Verse: 1 Thessalonians 4:13-18
Brothers and sisters, we do not want you to be uninformed about those who sleep in death, so that you do not grieve like the rest of mankind, who have no hope. For we believe that Jesus died and rose again, and so we believe that God will bring with Jesus those who have fallen asleep in him. According to the Lord’s word, we tell you that we who are still alive, who are left until the coming of the Lord, will certainly not precede those who have fallen asleep. For the Lord himself will come down from heaven, with a loud command, with the voice of the archangel and with the trumpet call of God, and the dead in Christ will rise first. After that, we who are still alive and are left will be caught up together with them in the clouds to meet the Lord in the air. And so we will be with the Lord forever. Therefore encourage one another with these words.

Devotion
The instruction here is to encourage one another with these words. The words that tell us that though we grieve for those we’ve lost, we shouldn’t grieve without hope.

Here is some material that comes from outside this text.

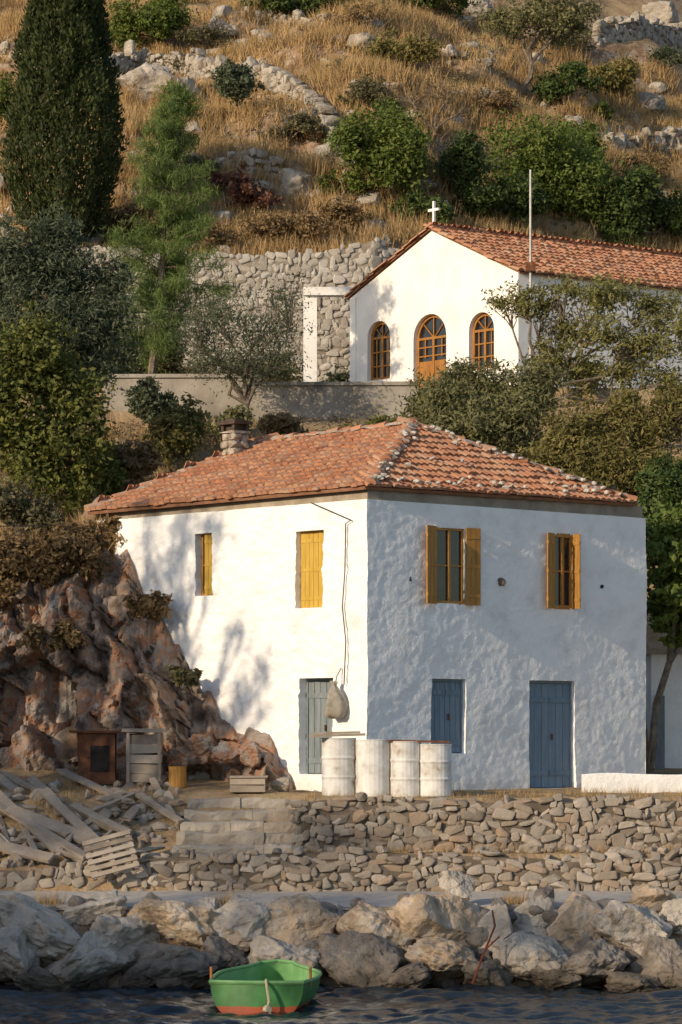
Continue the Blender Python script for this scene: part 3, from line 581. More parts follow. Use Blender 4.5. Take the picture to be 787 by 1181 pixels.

I’m just trying to work my way around it. This book seems so down to earth, A mentor and friend writing to his friends and mentees, so full of familiarity and practical wisdom and encouragement. The things he addresses feel to me like just what they are needing to hear. I imagine these verses are no exception. They must be grieving the loss of someone dear. He must know they are struggling with their grief.

I mean, grief IS a struggle, a push and pull of guilt, pain, loss, fear, confusion, anger, denial, all that mess. I’m feeling all those things in some oddly timed bursts this month, for whatever reason. I lost my Mom 3 years ago this May. But there is a sort of unreality, a dreamlike quality that can prevail in the time directly after a loss. That surrealism would cause me to joke with my sister about that long retreat Mom was on, feeling it so very possible and normal that she would just reappear any day now… and we would get back to life as we knew it. Perhaps I’m finally figuring out in the deepest part of my heart what I’ve known for three years in my head, that I won’t see her again in this life.

But I do have hope. Because she loved Jesus, and she was ready to go. She was peaceful. She smiled and sang and said loving things to all the people who gathered around her. I know unequivocally that she is truly home and filled with joy. And at some point, I will be with her. I can’t imagine what that will be like. But even in the places where you doubt that, or it seems like an empty promise, cling to this letter from a friend, that there IS hope, that the love and loss you may feel for someone who is now gone, doesn’t just evaporate into nothing. The love that cracks us wide open and shivering with exposure, it’s not wasted. Our hearts get rebuilt a little bigger and stronger. For loving more while we are here on Earth.

And lastly, the promise is about us. That we will be with the Lord. And we will not have to suffer any more emptiness.

Prayer
Thank you, Lord, for your promises to us. For extending to us what we don’t deserve. Comfort the hearts of those who are grieving, with the knowledge of your care for our hearts and our pain. Draw us close. Amen.